The only portion of the verdict which responds to this aggravating circumstance reads as follows:

The defendant has a substantial criminal history, including convictions for burglary, armed robbery, and forcible rape.

*740The jury made no express finding of “serious assaultive convictions” and included in the verdict a conviction for burglary which cannot be properly described as “as-saultive.” If the state is to exact the death penalty, procedures should be strictly followed and the verdict should be literally precise. The omission of a single word may be fatal to the prosecution’s cause. State v. Gilmore, 650 S.W.2d 627 (Mo. banc 1983). The verdict did not meet the statutory standard. It matters not that no specific command of MAI-CR2d may have been violated.

Because of the position I take it is not necessary to discuss other issues in any detail. I concur in all other respects with the principal opinion. Extended analysis of Grigsby v. Mabry, 758 F.2d 226 (8th Cir.1985) is not necessary because the two jurors who might have served indicated reluctance to “put somebody in jail,” and so were properly excludable for the guilt-innocence phase. Compare State v. Kenley, 693 S.W.2d 79 (Mo. banc 1985). See my Concurring Opinion in State v. Malone, 694 S.W.2d 723 (Mo. banc 1985). I also agree that the court was justified in correcting the perceived errors in instruction, but see some inconsistency in requiring the trial judges in other criminal cases, and in civil cases, to remain silent as robots when confronted with jurors’ questions showing legitimate concern about instructions.

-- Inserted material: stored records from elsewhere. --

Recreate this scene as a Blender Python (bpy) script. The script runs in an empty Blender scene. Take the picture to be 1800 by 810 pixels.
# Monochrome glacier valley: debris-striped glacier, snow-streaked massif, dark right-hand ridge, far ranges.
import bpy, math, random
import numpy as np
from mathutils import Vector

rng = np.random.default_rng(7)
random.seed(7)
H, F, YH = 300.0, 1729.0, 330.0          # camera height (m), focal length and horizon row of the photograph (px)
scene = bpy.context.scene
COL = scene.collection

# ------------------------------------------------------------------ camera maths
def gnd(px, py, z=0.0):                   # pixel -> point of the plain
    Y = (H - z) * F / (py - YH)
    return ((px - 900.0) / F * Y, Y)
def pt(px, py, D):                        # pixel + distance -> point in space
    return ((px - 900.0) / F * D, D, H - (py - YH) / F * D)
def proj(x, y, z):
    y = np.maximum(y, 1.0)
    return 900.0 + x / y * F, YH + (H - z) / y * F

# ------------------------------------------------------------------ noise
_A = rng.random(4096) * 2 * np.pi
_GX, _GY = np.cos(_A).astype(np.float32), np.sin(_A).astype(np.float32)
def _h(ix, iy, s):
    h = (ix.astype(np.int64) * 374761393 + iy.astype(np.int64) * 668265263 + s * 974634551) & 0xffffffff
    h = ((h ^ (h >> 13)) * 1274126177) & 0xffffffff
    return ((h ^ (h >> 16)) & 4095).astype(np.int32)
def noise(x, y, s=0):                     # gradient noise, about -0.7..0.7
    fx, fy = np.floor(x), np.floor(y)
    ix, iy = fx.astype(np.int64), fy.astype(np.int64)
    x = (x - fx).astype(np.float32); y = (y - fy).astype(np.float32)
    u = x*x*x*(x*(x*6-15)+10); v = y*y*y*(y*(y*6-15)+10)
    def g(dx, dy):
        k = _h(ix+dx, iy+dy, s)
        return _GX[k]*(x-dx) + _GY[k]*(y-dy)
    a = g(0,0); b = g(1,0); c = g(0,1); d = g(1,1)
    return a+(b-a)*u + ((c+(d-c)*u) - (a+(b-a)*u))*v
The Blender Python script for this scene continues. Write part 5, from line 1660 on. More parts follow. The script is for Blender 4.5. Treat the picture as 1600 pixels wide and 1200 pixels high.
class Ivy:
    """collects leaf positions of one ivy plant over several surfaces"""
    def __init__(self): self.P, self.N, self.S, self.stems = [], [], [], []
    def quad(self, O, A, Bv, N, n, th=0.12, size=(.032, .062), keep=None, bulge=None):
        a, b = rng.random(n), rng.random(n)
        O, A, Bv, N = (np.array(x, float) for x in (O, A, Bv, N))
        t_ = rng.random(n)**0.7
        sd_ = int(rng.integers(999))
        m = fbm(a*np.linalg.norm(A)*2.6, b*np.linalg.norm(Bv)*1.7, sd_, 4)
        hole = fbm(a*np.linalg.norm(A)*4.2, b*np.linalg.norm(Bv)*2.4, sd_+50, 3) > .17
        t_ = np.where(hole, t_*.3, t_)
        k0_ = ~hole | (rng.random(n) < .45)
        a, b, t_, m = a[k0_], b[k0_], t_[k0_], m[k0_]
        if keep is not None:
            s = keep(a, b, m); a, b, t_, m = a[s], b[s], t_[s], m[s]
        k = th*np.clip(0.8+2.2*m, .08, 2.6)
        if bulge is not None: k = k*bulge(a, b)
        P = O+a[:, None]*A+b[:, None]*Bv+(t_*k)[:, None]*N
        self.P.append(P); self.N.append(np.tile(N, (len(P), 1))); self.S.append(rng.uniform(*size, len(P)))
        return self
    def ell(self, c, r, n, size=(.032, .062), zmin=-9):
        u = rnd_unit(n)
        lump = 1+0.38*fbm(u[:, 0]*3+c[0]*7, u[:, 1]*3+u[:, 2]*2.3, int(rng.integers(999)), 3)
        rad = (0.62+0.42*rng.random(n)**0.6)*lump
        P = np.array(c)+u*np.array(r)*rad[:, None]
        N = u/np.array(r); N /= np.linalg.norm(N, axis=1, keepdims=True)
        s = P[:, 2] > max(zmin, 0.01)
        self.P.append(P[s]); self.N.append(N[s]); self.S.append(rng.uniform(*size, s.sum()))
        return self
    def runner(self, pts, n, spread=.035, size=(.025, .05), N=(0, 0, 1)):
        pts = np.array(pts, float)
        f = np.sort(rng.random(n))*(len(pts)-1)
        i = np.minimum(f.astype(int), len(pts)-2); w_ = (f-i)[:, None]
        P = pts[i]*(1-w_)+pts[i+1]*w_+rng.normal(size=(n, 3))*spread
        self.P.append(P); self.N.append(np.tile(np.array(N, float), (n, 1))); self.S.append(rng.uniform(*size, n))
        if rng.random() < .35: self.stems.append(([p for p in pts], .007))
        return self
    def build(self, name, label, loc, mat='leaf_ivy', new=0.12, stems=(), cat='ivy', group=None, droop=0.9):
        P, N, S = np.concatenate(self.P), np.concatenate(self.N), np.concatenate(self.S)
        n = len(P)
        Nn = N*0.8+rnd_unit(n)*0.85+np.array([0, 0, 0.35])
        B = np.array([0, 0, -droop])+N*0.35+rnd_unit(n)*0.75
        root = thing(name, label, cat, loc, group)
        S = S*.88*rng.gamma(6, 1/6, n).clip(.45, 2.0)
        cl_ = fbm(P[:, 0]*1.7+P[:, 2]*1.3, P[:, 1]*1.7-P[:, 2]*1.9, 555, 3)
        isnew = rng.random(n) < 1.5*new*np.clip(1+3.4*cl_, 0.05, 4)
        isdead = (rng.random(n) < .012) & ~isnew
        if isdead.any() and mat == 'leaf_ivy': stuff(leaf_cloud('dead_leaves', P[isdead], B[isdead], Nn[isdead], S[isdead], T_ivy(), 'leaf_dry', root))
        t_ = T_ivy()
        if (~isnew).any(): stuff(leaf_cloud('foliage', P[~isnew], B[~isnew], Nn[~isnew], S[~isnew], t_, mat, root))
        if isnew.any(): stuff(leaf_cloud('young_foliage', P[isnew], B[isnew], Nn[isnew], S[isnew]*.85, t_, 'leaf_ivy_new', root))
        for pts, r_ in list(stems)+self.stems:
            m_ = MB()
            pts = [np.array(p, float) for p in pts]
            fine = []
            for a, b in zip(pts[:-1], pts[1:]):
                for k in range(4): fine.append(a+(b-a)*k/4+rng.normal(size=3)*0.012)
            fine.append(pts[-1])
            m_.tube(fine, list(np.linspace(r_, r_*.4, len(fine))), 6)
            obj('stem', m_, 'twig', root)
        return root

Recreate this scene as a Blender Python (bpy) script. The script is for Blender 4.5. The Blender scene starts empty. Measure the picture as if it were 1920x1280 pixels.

The death penalty was appropriately submitted to the jury. The State is entitled to a new trial of the punishment phase if it desires. I would affirm the conviction for capital murder but would remand for a new trial of the punishment phase. The State of course could waive the death sentence, in which case it would be appropriate for the court to sentence the defendant to the mandatory life term with a minimum of 50 years.